35 S.W. 145 | Tex. | 1896
We understand the certificate, which includes question and lengthy explanatory statement, to submit for the determination of this court the following question of law:
Was it error for the trial court to charge the jury at request of plaintiff that the estimates furnished by the architect are presumed to be correct and that the burden is upon defendant to show the contrary by establishing fraud on part of the architect by a preponderance of evidence, in a case where plaintiff and defendant had agreed that the former should pay the latter as the work on the building progressed according to the estimates of the architect, and the defendant by pleading and proof attacked the estimates on the ground that they were fraudulently issued by the architect for an amount grossly disproportionate to the amount of work done, for the purpose of forcing him to abandon the contract; "or in other words, was it proper to instruct the jury that the presumption was in favor of the correctness of the architect's estimates?"

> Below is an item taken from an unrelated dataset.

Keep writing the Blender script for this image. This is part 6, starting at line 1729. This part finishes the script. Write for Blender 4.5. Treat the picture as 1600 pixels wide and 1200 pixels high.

Under a firmly established rule of law, the parties having agreed upon the estimates of the architect as the work progressed, as the means of determining the extent of performance and the amount to be paid from time to time under the terms of the contract, such estimates, when made, established between the parties the facts therein found. They were not merely evidence from which a court or jury might have found or ought to have found such facts, but they were themselves findings of such facts by the architect, just as awards or judgments are findings of the facts of indebtedness therein stated by arbitrators or courts. It needed no finding of the jury to establish the facts stated in the findings of the architect; and therefore it was proper for the court to instruct that the law presumed them correct in the first instance, leaving to the jury the question, whether defendant had shown such facts as would in law destroy the findings of the architect. Such a charge was not upon the weight to be given to the estimates as evidence of the amounts due at their respective dates; for as we have seen they were not merely evidence from which the jury might have found such amounts, but were themselves findings thereof by the architect, as to the legal effect of which the plaintiff was entitled to have the jury instructed. In Railway v. Shirley, 31 S.W. Rep., 292, 89 Texas, it was said that "although the instruments relied upon by defendant as showing its title were assailed by plaintiff for fraud in their execution, it was the duty of the court to construe them, and instruct the jury as to their legal *469
effect, subject to their finding on the issue of fraud." The only question for the jury to pass upon with reference to such estimates was, whether defendant was entitled to have them set aside and held for naught upon the issue of fraud presented by his answer. Unless he prevailed upon this issue he was in law concluded by the estimates. Railway v. Henry,
We therefore answer that it was not error to instruct the jury that the presumption was in favor of the correctness of the estimates.